**GOAL OF THE EXERCISE:**
Omit all images. Transcribe the rest of the material below exactly.
• • • •
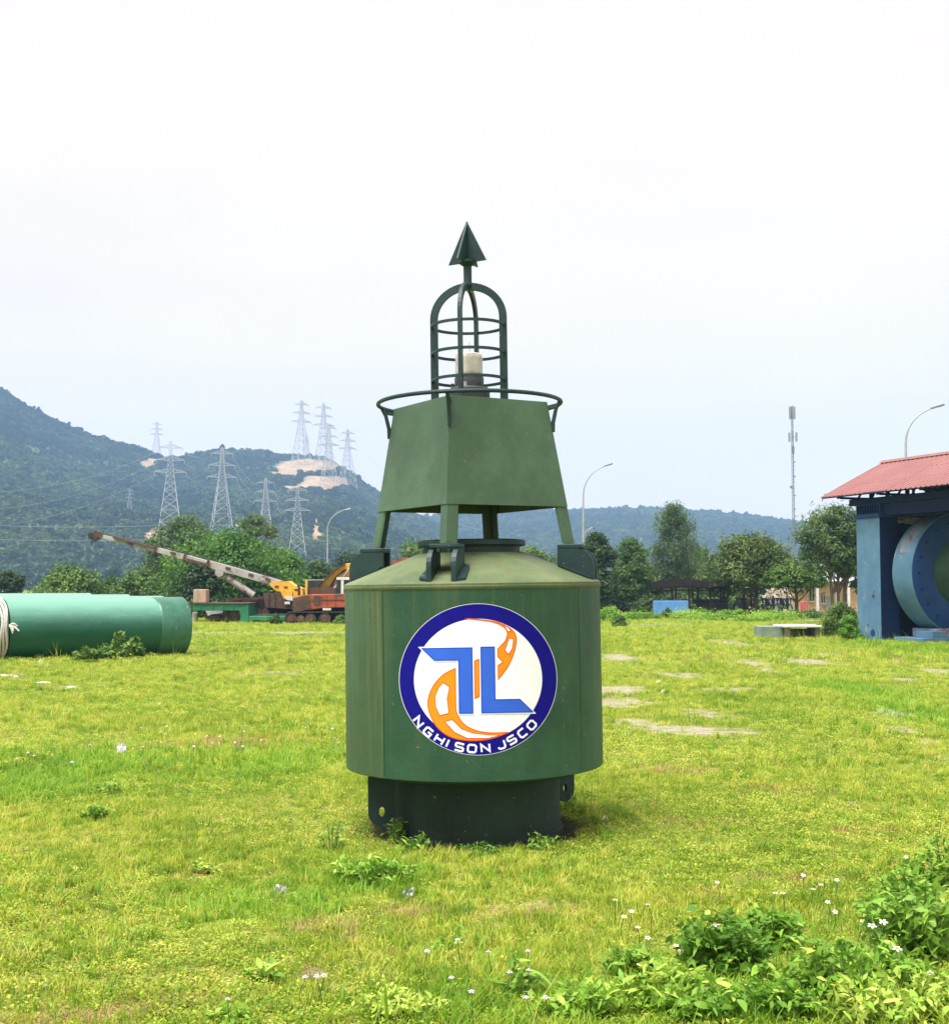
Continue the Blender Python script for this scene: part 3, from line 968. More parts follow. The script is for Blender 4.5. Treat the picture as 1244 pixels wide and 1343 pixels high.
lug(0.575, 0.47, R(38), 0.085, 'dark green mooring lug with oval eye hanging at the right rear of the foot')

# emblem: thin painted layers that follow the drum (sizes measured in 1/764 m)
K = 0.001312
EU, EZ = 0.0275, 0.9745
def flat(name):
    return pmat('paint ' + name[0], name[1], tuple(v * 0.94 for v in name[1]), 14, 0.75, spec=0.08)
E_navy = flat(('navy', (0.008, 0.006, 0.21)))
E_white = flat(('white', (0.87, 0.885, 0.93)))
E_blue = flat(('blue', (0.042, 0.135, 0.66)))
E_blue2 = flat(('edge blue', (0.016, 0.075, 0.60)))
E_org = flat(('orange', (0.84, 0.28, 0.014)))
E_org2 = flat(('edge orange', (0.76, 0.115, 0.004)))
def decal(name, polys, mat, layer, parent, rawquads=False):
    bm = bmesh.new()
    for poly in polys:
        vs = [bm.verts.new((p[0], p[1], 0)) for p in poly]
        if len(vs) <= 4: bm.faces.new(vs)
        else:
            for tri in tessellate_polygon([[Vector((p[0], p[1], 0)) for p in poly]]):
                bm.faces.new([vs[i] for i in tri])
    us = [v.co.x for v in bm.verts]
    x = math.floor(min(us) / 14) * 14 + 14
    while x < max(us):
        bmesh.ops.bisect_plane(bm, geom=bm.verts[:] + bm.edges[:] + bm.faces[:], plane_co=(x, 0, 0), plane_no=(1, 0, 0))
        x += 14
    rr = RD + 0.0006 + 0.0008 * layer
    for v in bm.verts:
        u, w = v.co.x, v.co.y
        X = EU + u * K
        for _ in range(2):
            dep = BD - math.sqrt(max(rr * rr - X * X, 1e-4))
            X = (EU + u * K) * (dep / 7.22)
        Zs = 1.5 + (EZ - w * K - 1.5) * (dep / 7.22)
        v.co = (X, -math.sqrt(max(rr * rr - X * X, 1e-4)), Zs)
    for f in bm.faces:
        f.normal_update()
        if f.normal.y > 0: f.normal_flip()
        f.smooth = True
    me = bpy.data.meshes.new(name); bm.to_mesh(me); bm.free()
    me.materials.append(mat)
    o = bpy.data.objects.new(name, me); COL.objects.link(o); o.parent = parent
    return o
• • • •
**WORKED SOLUTION:**
Continue the Blender Python script for this scene: part 3, from line 968. More parts follow. The script is for Blender 4.5. Treat the picture as 1244 pixels wide and 1343 pixels high.
lug(0.575, 0.47, R(38), 0.085, 'dark green mooring lug with oval eye hanging at the right rear of the foot')

# emblem: thin painted layers that follow the drum (sizes measured in 1/764 m)
K = 0.001312
EU, EZ = 0.0275, 0.9745
def flat(name):
    return pmat('paint ' + name[0], name[1], tuple(v * 0.94 for v in name[1]), 14, 0.75, spec=0.08)
E_navy = flat(('navy', (0.008, 0.006, 0.21)))
E_white = flat(('white', (0.87, 0.885, 0.93)))
E_blue = flat(('blue', (0.042, 0.135, 0.66)))
E_blue2 = flat(('edge blue', (0.016, 0.075, 0.60)))
E_org = flat(('orange', (0.84, 0.28, 0.014)))
E_org2 = flat(('edge orange', (0.76, 0.115, 0.004)))
def decal(name, polys, mat, layer, parent, rawquads=False):
    bm = bmesh.new()
    for poly in polys:
        vs = [bm.verts.new((p[0], p[1], 0)) for p in poly]
        if len(vs) <= 4: bm.faces.new(vs)
        else:
            for tri in tessellate_polygon([[Vector((p[0], p[1], 0)) for p in poly]]):
                bm.faces.new([vs[i] for i in tri])
    us = [v.co.x for v in bm.verts]
    x = math.floor(min(us) / 14) * 14 + 14
    while x < max(us):
        bmesh.ops.bisect_plane(bm, geom=bm.verts[:] + bm.edges[:] + bm.faces[:], plane_co=(x, 0, 0), plane_no=(1, 0, 0))
        x += 14
    rr = RD + 0.0006 + 0.0008 * layer
    for v in bm.verts:
        u, w = v.co.x, v.co.y
        X = EU + u * K
        for _ in range(2):
            dep = BD - math.sqrt(max(rr * rr - X * X, 1e-4))
            X = (EU + u * K) * (dep / 7.22)
        Zs = 1.5 + (EZ - w * K - 1.5) * (dep / 7.22)
        v.co = (X, -math.sqrt(max(rr * rr - X * X, 1e-4)), Zs)
    for f in bm.faces:
        f.normal_update()
        if f.normal.y > 0: f.normal_flip()
        f.smooth = True
    me = bpy.data.meshes.new(name); bm.to_mesh(me); bm.free()
    me.materials.append(mat)
    o = bpy.data.objects.new(name, me); COL.objects.link(o); o.parent = parent
    return o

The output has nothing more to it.